No me parece ni de lejos apropiado
ofrecer nuestro parabién a algo que debería pertenecer al campo de las
obligaciones morales inalienables. Y menos aún convertirnos en promotores.
Entre otros motivos, porque con ello fomentamos la idea de que la integridad de
los animales (¡tan esencial para ellos como para nosotros!) se queda en el
ámbito de lo 'meramente discutible'. Entiéndase el entrecomillado. Por
descontado que puede 'discutirse' cualquier cosa desde un plano teórico. Pero siempre
con los intereses básicos de las posibles víctimas garantizadas.
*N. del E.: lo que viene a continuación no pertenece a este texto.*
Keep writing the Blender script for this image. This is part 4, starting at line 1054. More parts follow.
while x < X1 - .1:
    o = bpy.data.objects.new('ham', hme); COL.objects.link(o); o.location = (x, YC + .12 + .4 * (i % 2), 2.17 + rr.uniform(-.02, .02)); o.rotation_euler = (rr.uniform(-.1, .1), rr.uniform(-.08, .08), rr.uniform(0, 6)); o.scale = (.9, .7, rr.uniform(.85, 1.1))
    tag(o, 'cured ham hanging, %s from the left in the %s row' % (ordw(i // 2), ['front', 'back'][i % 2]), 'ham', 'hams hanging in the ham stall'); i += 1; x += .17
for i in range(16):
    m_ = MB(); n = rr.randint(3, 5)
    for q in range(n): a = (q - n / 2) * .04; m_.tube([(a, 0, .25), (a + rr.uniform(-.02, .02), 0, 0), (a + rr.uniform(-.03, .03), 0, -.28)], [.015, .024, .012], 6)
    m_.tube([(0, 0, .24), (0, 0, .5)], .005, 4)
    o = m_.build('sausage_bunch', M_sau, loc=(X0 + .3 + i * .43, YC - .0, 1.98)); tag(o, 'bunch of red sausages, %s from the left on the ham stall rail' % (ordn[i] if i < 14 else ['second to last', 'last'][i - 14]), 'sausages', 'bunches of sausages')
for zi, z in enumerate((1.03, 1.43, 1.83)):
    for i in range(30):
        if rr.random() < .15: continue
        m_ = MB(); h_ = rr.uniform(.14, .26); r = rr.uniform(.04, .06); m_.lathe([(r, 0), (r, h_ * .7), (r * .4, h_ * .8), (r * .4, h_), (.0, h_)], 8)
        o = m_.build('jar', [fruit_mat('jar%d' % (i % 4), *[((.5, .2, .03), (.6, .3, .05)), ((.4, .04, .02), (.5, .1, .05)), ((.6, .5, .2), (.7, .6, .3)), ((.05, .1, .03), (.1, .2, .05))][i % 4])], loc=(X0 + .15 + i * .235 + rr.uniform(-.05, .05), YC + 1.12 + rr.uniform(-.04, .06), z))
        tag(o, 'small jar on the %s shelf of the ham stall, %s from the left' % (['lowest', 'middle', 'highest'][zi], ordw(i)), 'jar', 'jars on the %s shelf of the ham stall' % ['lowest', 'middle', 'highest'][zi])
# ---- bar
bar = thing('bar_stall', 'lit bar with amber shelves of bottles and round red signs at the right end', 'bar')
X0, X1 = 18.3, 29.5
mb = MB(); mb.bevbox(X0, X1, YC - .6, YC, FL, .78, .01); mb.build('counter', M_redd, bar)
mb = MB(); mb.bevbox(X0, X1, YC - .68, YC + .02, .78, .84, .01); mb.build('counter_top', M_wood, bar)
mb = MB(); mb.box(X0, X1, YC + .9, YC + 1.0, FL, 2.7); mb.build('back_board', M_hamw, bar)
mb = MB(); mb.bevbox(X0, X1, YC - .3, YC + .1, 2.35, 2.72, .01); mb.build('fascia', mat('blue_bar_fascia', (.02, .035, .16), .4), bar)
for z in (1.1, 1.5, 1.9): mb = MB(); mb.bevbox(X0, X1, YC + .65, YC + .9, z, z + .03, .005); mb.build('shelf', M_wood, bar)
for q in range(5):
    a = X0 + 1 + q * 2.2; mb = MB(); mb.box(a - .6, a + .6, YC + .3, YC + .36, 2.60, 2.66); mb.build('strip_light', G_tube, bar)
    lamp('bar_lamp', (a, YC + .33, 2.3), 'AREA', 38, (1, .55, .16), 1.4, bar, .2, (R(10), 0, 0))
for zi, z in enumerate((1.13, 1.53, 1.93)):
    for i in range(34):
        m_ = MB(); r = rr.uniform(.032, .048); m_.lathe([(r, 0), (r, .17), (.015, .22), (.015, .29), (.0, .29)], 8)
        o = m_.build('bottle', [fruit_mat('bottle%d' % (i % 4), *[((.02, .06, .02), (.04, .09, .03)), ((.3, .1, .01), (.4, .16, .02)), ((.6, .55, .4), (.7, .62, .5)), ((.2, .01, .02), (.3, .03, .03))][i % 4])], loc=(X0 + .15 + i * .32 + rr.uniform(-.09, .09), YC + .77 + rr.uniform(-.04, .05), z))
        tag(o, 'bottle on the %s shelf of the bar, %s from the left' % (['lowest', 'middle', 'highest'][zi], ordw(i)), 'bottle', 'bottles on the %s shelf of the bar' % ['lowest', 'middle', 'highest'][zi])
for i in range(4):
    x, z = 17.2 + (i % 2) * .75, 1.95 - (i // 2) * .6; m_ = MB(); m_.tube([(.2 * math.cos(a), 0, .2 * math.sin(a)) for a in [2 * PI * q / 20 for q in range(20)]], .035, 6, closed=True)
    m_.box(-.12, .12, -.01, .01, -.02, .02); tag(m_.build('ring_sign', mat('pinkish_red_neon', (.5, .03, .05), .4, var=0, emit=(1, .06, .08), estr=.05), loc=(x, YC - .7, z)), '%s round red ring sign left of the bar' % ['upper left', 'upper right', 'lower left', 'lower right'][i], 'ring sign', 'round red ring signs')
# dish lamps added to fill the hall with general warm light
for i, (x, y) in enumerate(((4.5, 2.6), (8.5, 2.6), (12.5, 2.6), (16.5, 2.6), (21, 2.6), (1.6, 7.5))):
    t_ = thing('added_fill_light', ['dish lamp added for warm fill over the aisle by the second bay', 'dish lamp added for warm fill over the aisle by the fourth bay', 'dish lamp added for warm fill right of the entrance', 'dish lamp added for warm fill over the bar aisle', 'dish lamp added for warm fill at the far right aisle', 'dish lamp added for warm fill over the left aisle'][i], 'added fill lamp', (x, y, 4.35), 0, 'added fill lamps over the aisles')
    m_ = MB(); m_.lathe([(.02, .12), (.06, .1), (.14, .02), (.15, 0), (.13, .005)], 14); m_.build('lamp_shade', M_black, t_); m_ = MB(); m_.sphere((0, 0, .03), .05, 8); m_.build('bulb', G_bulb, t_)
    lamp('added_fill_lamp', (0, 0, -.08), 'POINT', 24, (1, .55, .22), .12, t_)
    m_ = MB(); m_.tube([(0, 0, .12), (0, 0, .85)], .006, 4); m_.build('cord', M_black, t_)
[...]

Aceptar la 'consultabilidad'
de la tauromaquia desvaloriza su peso
ético, convirtiéndola así en una 'cuestión menor', acaso compartiendo lista con
la intensidad del alumbrado público o la cuantía de la tasa de recogida de
basuras. Si todo es importante, sin duda hay realidades más importantes que
otras. Es de hecho la valoración que hacemos sobre un quinto parque infantil en el barrio respecto de la seguridad física
de nuestros hijos, pongo por caso. ¿O no?
Me parece
asimismo pertinente recordar que, allí
donde se llevaron a cabo dichas consultas, el factor económico tuvo durante
todo el proceso un peso primordial. Con lo cual, donde ocurrió, la 'victoria'
fue en realidad un provecho pecuniario (egoísta) más que de progreso social.
Preguntemos a esas mismas personas en pura clave de derechos animales, y seguro que descubriremos un resultado muy
diferente.
Nunca viene mal
tener los pies en el suelo, pues solo así se percibe la realidad tal y como es,
y no tanto como quisiéramos que fuera.
[*] Escribí este artículo para El caballo de
Nietzsche, el blog animalista de eldiario.es.